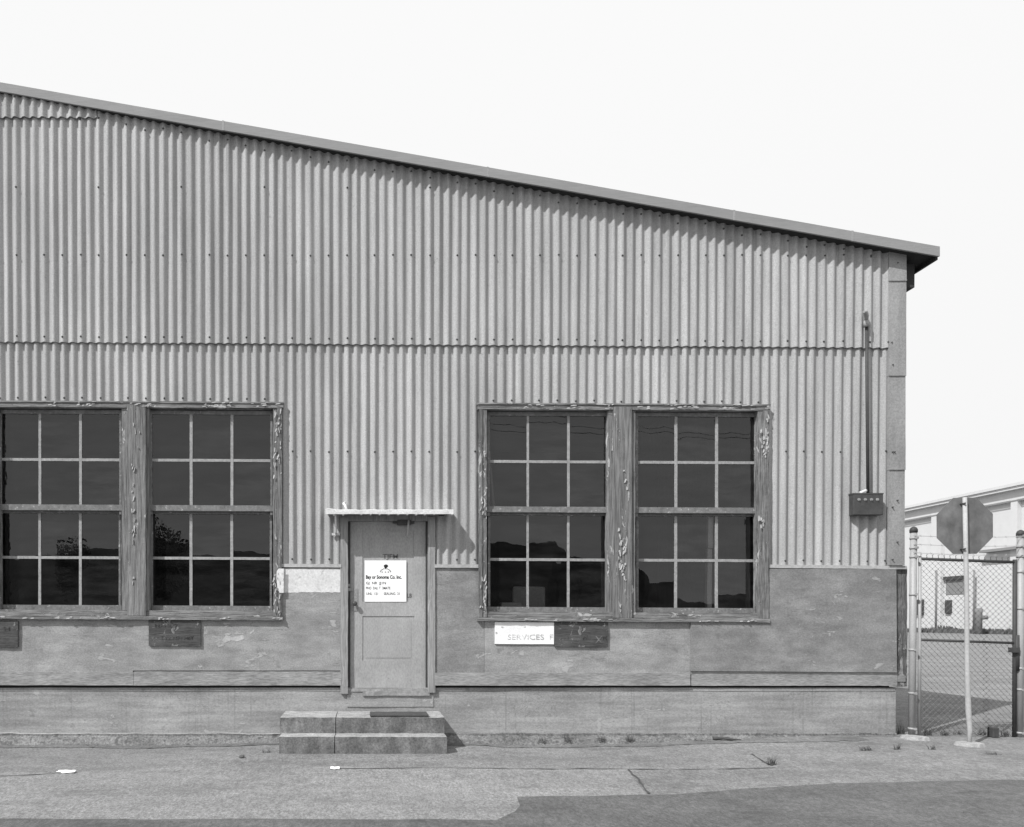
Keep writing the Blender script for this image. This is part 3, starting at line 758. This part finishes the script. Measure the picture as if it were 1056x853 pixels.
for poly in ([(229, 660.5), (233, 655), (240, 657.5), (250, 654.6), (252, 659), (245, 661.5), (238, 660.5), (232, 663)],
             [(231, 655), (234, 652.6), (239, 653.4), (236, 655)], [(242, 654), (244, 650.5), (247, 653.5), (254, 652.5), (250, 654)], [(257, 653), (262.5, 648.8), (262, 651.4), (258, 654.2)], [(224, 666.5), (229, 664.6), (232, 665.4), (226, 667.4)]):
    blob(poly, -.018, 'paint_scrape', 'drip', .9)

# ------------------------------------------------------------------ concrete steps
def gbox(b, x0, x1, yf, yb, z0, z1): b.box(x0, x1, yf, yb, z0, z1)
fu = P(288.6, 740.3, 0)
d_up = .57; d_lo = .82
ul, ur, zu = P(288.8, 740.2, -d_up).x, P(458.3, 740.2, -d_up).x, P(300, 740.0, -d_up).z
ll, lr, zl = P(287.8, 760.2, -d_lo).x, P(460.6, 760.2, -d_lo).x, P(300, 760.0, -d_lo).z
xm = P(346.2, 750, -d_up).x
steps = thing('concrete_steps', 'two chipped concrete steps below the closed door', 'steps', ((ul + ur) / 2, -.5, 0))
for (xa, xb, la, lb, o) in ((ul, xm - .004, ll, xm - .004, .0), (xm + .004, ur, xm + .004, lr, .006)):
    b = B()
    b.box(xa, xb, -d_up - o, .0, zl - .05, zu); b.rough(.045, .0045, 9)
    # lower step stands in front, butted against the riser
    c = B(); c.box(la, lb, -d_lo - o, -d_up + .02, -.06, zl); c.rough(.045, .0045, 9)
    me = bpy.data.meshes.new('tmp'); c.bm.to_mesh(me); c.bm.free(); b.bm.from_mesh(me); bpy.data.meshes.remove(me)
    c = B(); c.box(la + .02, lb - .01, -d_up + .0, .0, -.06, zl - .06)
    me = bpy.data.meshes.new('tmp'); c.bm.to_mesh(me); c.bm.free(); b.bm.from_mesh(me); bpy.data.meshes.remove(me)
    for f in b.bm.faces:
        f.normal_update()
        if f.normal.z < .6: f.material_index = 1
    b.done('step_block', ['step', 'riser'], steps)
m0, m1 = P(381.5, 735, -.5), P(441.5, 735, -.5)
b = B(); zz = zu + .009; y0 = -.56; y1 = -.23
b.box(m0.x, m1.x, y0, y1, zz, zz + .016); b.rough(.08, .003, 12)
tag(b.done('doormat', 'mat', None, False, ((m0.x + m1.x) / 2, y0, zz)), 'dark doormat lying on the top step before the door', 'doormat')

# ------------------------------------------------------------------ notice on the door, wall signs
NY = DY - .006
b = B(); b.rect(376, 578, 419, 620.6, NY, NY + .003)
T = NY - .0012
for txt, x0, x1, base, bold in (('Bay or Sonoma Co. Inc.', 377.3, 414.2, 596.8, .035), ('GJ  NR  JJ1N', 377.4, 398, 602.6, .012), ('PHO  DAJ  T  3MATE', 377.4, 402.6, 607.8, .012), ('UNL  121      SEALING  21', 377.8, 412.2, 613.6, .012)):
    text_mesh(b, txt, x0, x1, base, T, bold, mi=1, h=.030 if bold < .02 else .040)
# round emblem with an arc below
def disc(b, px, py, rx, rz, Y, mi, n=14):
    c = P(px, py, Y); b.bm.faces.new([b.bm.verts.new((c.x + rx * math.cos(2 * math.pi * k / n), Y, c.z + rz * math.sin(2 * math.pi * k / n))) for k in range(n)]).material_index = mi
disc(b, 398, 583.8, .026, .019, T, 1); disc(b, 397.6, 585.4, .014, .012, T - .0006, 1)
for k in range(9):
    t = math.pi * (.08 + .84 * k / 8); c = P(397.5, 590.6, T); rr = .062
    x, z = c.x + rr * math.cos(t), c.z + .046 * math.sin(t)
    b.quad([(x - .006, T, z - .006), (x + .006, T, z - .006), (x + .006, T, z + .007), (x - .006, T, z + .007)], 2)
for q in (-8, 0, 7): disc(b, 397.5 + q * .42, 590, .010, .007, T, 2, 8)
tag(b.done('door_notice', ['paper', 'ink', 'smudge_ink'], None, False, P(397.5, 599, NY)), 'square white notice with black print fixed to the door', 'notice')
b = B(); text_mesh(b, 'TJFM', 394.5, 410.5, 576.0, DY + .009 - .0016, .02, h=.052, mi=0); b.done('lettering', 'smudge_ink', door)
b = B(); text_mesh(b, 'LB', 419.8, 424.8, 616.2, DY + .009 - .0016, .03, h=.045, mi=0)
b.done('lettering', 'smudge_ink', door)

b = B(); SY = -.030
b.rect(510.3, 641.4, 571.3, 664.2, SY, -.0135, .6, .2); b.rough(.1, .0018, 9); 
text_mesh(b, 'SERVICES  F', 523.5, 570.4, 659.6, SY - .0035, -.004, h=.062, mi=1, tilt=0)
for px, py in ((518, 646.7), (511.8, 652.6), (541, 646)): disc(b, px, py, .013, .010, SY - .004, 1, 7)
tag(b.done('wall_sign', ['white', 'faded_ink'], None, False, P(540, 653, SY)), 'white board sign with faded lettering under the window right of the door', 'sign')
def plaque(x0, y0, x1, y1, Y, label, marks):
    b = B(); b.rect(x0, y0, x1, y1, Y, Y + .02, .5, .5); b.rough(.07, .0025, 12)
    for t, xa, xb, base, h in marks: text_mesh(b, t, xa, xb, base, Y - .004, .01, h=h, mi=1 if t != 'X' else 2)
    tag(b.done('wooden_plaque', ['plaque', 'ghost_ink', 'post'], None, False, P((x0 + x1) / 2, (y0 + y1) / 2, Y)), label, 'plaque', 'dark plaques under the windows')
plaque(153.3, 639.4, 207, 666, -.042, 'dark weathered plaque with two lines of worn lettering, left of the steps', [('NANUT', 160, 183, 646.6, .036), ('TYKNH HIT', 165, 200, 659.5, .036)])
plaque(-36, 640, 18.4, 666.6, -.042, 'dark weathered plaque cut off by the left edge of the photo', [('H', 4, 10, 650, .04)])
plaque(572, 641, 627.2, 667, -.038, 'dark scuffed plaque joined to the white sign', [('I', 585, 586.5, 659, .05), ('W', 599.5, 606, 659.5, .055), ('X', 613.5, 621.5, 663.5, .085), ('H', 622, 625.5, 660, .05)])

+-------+

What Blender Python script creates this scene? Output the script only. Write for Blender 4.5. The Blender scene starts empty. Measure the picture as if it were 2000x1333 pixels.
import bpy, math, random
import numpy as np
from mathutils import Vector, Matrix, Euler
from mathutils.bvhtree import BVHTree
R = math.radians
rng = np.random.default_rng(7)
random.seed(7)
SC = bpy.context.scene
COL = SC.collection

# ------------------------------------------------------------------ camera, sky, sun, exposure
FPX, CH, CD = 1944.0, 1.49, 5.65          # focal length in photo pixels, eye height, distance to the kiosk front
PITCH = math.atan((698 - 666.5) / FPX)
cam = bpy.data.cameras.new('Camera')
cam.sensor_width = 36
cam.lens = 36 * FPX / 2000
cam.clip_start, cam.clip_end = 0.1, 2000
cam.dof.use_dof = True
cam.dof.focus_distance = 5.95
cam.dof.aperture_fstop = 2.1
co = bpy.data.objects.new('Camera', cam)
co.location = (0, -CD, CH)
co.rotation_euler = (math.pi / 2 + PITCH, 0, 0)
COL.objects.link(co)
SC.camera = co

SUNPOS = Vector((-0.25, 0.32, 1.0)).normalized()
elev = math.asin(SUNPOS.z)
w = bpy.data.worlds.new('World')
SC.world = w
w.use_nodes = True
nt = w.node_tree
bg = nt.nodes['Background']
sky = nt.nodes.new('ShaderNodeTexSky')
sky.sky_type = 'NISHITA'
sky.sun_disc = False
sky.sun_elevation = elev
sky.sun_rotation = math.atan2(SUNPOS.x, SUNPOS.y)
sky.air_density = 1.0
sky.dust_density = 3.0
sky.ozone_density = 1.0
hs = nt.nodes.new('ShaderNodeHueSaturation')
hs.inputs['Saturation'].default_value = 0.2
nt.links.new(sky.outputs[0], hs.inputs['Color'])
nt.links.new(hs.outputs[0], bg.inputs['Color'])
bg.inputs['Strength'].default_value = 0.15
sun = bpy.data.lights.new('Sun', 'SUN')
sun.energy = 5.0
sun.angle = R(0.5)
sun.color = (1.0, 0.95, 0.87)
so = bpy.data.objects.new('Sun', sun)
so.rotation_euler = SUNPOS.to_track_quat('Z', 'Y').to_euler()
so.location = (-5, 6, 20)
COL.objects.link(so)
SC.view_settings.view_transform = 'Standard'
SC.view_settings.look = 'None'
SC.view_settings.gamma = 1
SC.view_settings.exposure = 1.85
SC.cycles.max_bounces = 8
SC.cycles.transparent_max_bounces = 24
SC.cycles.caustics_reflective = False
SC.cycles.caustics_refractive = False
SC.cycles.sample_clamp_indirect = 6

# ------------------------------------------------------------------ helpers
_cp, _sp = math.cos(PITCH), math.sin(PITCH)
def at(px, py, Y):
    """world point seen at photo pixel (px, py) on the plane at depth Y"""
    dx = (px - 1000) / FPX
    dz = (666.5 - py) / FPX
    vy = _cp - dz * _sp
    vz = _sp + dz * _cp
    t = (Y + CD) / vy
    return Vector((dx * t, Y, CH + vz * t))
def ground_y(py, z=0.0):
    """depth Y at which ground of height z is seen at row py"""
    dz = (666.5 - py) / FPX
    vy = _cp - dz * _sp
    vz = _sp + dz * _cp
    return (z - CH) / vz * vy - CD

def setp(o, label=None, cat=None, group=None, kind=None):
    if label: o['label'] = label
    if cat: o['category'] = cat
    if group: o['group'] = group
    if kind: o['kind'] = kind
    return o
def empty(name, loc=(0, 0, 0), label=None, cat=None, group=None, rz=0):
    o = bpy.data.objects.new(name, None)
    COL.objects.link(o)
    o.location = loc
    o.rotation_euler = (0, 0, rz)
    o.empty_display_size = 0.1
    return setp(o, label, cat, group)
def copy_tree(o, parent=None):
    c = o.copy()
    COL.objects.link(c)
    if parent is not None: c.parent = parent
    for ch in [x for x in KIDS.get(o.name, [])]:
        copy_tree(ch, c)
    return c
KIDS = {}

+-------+

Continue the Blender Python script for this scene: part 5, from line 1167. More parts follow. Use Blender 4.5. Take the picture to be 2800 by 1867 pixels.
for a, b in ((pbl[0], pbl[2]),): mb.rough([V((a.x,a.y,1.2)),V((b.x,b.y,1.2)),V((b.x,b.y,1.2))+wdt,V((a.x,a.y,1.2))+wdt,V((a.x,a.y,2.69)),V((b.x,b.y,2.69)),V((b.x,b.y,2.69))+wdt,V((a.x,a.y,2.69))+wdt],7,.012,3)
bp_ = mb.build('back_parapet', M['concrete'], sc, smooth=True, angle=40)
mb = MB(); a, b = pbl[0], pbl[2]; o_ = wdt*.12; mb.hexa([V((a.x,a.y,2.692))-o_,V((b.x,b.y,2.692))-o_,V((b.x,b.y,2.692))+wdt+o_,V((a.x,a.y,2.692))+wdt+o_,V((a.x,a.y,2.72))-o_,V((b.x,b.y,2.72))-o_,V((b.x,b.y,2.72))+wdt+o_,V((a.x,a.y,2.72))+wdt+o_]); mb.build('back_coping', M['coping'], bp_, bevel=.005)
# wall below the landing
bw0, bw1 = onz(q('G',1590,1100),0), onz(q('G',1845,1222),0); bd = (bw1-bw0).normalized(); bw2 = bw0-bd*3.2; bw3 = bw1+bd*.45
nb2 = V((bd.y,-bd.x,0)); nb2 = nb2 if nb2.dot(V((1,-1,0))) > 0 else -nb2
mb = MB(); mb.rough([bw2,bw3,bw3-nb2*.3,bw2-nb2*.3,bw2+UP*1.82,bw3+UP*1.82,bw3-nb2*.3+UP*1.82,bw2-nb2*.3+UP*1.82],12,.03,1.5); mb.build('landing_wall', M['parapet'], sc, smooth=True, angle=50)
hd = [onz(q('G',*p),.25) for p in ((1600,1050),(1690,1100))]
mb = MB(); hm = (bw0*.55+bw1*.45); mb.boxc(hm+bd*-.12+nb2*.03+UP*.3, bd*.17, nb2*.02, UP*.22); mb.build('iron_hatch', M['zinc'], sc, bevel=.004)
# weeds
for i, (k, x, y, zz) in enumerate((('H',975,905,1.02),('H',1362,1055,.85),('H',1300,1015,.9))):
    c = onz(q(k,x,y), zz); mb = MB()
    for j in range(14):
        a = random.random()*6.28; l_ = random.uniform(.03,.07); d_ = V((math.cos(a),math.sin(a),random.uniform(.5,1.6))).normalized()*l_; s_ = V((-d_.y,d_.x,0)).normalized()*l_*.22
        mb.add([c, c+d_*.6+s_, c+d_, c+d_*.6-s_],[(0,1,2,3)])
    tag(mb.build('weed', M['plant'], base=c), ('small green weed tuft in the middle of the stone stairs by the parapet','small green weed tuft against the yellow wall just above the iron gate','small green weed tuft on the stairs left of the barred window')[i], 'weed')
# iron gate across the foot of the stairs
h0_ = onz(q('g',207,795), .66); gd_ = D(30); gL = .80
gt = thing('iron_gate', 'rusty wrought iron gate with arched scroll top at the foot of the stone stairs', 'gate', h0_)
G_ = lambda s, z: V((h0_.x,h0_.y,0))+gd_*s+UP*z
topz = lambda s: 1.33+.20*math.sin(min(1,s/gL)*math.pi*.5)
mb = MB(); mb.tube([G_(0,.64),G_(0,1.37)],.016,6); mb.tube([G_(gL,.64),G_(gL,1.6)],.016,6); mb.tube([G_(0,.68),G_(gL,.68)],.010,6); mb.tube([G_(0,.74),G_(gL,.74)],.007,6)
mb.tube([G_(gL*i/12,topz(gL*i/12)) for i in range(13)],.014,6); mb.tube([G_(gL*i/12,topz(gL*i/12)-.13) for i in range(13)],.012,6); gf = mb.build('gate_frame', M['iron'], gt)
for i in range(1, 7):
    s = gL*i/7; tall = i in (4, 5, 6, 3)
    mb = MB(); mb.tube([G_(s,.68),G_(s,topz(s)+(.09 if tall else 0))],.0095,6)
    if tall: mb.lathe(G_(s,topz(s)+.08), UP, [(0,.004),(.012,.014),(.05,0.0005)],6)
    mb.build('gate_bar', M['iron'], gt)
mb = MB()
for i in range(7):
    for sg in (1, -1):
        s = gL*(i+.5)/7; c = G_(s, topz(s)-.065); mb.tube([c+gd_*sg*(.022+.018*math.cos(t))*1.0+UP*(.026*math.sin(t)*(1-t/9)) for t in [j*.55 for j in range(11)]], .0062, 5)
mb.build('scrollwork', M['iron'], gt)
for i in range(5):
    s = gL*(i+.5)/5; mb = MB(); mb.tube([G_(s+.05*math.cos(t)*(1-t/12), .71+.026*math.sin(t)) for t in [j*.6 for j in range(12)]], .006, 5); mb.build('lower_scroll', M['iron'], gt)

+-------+

The exercise - Extract from the listing above the lines between the line containing "if f.normal.z <" and the line containing "tag(b.done('doormat', 'mat', None, False, ((m0.x", keeping both of those lines. Output nothing else.

Correct answer -
        if f.normal.z < .6: f.material_index = 1
    b.done('step_block', ['step', 'riser'], steps)
m0, m1 = P(381.5, 735, -.5), P(441.5, 735, -.5)
b = B(); zz = zu + .009; y0 = -.56; y1 = -.23
b.box(m0.x, m1.x, y0, y1, zz, zz + .016); b.rough(.08, .003, 12)
tag(b.done('doormat', 'mat', None, False, ((m0.x + m1.x) / 2, y0, zz)), 'dark doormat lying on the top step before the door', 'doormat')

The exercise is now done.